J
jwinch2
Guest
Personally, I have not seen anyone advocating for an Ayn Rand approach to social justice or saying that government has no role in regulating the economy or in helping the poor.For example, the Church states clearly that the government should establish a just family minimum wage in a nation if the non-governmental associations and corporations persistently fail to and if the lowest paid head-of-household workers are, over a long period of time, continuing to be paid too little to enable the family to survive with basic human dignity and have a large number of children as promoted by the Church.
That is a moral doctrine, a social moral doctrine. How it might be implemented, and the amount of the age, and the ways the wage might be calculated and adjusted, and to whom it might apply (no teenagers, for example), are all a matter of prudential judgment. The Church doesn’t attempt to tell anyone how to implement this moral principle.
But, many Catholics come along and endorse the Austrian School of Economics or Ayn Rand social morality principle that says that under NO circumstances is it EVER moral for the government to intervene in the economy to set wages or prices in any way. Thus, they are dissenting.
What I have seen, are people who believe that the USA spending approx. $300,000 on welfare programs for every single man, woman, and child who lives below the poverty line is more than enough government assistance. I have seen people who note the fact that despite ever increasing amounts of money and governmental programs being put in place to help the poor, our poverty rates have stayed roughly the same since the time of the New Deal. Finally, what I have seen, are people who note the fact that the government does not tread lightly. Whenever they come in under the guise of trying to help some people, it quite often has consequences beyond what was promised by the people implementing the program to begin with (HHS mandate; forcing the Church out of adoption services; forcing the Church our of her work on human trafficking, etc.).
Noting those things, and coming to the conclusion that perhaps more government involvement is not the answer, particularly when you can see examples of Social Democracies all over the world in dire financial situations, is not even remotely against the doctrine of the Church and does not make people dissidents in anyway.
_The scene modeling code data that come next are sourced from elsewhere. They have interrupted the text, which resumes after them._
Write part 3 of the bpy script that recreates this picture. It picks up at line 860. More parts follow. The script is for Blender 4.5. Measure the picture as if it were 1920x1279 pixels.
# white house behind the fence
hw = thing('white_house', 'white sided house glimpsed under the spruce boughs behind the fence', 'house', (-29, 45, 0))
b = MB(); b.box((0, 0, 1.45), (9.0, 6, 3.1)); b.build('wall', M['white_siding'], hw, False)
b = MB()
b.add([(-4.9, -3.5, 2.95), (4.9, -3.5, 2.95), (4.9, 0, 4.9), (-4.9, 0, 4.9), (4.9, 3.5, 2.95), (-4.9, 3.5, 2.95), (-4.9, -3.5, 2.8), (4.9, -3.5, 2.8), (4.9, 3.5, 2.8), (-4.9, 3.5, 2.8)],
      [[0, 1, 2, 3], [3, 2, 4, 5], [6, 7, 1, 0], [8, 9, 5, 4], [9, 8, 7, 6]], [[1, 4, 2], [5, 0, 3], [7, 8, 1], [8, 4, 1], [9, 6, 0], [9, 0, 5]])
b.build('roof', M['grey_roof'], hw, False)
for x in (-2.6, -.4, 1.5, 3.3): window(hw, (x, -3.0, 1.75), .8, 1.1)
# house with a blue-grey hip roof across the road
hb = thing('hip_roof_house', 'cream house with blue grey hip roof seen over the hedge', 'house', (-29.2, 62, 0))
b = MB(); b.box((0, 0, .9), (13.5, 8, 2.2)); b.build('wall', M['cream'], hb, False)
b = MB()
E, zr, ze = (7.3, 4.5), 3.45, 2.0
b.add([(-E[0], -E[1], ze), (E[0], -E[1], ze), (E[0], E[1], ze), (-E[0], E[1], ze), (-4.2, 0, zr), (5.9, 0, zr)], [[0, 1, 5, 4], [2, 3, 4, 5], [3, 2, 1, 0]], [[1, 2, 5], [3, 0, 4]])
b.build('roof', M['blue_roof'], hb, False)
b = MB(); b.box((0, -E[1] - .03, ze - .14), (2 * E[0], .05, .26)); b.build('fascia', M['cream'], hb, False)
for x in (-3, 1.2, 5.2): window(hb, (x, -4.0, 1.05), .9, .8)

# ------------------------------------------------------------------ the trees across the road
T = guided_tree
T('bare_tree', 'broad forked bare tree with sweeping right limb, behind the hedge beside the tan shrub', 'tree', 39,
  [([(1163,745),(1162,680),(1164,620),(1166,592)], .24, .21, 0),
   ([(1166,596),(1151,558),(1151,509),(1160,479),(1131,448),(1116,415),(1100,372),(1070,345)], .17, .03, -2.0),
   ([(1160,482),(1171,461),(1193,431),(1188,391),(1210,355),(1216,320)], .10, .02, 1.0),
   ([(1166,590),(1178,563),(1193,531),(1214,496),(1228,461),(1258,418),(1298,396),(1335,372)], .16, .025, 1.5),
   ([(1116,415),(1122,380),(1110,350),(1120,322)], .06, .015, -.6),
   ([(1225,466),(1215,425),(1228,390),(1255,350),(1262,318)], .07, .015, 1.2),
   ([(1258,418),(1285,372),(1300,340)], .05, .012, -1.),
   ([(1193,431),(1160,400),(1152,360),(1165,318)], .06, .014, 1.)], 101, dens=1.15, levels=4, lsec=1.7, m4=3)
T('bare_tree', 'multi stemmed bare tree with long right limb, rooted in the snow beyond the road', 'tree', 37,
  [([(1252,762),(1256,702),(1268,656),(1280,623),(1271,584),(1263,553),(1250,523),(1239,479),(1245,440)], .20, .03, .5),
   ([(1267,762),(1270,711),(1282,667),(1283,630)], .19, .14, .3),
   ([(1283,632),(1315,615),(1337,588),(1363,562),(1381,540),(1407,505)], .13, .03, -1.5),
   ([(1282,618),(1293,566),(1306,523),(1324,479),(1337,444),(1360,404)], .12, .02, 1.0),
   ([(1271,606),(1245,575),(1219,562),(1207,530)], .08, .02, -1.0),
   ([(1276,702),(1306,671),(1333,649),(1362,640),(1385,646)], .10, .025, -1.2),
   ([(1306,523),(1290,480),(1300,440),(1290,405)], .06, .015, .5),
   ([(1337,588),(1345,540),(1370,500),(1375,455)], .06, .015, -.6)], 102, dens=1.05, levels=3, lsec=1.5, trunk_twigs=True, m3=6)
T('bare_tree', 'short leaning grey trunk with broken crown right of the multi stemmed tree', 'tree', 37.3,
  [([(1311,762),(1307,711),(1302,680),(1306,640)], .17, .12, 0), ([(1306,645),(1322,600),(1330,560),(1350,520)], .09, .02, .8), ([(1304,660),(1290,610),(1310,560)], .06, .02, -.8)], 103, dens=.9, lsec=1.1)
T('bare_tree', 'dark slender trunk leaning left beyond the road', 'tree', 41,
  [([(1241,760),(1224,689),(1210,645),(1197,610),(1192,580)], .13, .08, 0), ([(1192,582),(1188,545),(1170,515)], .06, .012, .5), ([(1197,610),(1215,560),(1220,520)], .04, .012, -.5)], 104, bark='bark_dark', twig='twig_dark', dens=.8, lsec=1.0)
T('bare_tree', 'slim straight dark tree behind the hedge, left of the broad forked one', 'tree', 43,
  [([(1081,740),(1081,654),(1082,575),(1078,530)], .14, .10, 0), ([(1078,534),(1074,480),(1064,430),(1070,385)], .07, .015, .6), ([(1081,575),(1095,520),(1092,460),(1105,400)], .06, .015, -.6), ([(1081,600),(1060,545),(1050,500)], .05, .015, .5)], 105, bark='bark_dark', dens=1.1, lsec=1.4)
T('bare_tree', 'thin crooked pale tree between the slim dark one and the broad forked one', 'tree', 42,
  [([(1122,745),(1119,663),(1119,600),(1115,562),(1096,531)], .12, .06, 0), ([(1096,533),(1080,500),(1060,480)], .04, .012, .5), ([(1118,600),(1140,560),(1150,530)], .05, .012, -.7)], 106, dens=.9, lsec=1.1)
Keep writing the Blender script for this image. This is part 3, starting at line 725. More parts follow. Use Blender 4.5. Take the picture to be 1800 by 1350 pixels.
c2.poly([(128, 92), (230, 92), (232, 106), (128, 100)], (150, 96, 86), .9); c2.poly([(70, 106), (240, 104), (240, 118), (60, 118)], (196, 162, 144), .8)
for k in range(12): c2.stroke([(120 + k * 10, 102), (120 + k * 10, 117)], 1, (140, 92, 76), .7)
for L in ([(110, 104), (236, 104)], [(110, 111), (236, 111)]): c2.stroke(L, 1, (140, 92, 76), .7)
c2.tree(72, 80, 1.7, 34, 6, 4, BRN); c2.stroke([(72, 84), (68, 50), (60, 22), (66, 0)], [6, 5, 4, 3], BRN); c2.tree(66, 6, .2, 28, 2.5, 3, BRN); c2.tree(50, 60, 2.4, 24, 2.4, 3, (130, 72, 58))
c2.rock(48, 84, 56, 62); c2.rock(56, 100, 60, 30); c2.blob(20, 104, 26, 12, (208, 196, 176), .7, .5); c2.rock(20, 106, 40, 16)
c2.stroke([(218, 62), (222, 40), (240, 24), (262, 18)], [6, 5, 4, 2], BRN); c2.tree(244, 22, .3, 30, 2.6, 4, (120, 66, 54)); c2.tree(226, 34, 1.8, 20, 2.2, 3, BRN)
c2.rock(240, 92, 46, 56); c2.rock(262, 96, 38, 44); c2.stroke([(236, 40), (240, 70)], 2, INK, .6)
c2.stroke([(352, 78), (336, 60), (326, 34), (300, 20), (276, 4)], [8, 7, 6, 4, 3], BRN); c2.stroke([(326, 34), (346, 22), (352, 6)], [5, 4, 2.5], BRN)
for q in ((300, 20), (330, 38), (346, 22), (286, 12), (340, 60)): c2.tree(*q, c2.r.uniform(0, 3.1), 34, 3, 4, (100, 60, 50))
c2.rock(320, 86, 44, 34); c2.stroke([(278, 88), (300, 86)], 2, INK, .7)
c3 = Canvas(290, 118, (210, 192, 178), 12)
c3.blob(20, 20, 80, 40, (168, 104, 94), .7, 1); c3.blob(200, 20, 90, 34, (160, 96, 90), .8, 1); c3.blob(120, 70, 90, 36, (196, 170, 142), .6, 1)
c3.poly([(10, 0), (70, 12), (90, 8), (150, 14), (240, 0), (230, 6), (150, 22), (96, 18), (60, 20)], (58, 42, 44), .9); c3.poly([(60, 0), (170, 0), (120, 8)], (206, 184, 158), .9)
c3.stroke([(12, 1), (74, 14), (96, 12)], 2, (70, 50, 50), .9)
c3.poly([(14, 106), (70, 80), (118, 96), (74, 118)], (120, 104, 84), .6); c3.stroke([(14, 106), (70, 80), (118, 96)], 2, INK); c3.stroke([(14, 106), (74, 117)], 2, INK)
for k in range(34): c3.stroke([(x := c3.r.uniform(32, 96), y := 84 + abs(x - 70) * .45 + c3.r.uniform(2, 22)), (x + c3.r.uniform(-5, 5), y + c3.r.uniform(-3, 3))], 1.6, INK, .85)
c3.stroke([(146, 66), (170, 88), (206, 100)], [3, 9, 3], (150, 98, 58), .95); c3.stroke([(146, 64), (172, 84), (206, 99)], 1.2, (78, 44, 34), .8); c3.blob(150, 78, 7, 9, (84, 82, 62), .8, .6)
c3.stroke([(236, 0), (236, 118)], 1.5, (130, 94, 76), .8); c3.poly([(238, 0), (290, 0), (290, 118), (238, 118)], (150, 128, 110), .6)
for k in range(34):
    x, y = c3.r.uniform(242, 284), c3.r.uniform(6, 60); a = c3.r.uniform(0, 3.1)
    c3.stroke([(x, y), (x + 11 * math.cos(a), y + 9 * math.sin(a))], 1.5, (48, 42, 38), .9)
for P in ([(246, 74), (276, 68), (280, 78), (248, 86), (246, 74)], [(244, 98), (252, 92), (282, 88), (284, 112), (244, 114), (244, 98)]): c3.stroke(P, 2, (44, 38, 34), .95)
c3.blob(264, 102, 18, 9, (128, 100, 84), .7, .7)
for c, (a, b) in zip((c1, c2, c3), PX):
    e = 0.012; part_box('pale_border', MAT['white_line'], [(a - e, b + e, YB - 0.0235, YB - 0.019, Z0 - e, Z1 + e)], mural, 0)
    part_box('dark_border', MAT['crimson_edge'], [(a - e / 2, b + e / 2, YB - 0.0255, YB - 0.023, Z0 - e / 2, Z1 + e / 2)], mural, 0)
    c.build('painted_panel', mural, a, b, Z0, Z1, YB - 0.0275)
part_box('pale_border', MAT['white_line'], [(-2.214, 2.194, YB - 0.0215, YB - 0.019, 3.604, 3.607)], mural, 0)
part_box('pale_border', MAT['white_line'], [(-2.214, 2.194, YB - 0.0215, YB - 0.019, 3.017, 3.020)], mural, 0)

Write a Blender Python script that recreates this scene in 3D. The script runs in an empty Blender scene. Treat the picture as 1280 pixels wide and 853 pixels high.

There are many Catholics who believe that we have abandoned our individual responsibility when it comes to solidarity and allowed the government to take the lead. Catholic social doctrine teaches us that one of the primary roles of government is the pursuit of justice. However, that is far, far from being the same thing as saying that the government should take the primary role. In short, a preferential option for the poor, does not, and never has, implied a preferential option for government.
I’ll take my Social Justice from the Church, thank you very much, and from those who have done it well within the Catholic Tradition. I doubt that you, or anyone else, would accuse Dorothy Day of not espousing proper Catholic teaching when it comes to helping the poor. Yet it was her, in her social justice ministry who warned us repeatedly that we as Catholics must not abandon our duties to the poor to “Holy Mother Government”.